Correm, obviamente, esse sério risco de o leão os ajudar comendo o mabeco para
depois, de novo com fome, os comera eles. Creio, contudo, que mais vale ser
livre por um dia do que escravo toda a vida. Os cabindas acreditam que vale a
pena lutar, até porque a ditadura do MPLA e de José Eduardo dos Santos não é,
ao contrário do que eles julgam, eterna. Não lhes faltam exemplos,
sobretudo do que não devem fazer. Terão engenho e arte para isso? Penso que,
mais uma vez, não haverá comparação entre o que se perde por fracassar e o que
se perde por não tentar.
PG - O jornalismo em Portugal é…
OC - Uma profissão em vias de extinção.
PG - E vai ser…
OC - Uma profissão que constituirá uma agradável recordação museológica.
PG - O futuro a Deus pertence. E a si, que futuro lhe pertence?

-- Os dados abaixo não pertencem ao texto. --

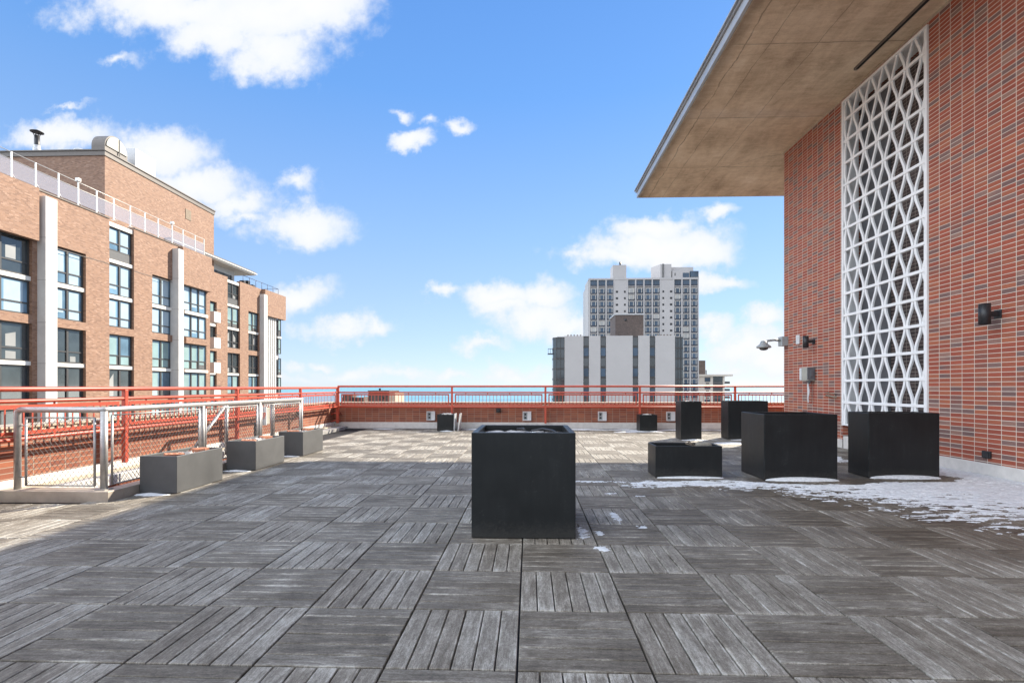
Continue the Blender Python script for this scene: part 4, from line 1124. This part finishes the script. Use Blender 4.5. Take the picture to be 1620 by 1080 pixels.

OC - Apenas o de continuar a manter vivo o poder das ideias sobre as ideias
de poder, preferindo sempre (mesmo de barriga vazia) a força da razão e não a
razão da força… a não ser quando chegar a altura de puxar o gatilho!
PG - Para terminar. Como soaria para si um hino à palavra?
OC - As palavras são só por si um hino, assim os seus utilizadores as
saibam usar com a galhardia de uma poesia, mesmo que em prosa. O que nos faz
falta é um hino à Palavra… de honra. Mas como mesmo essa é apanágio dos
ventríloquos, façamos antes um hino à bicharada.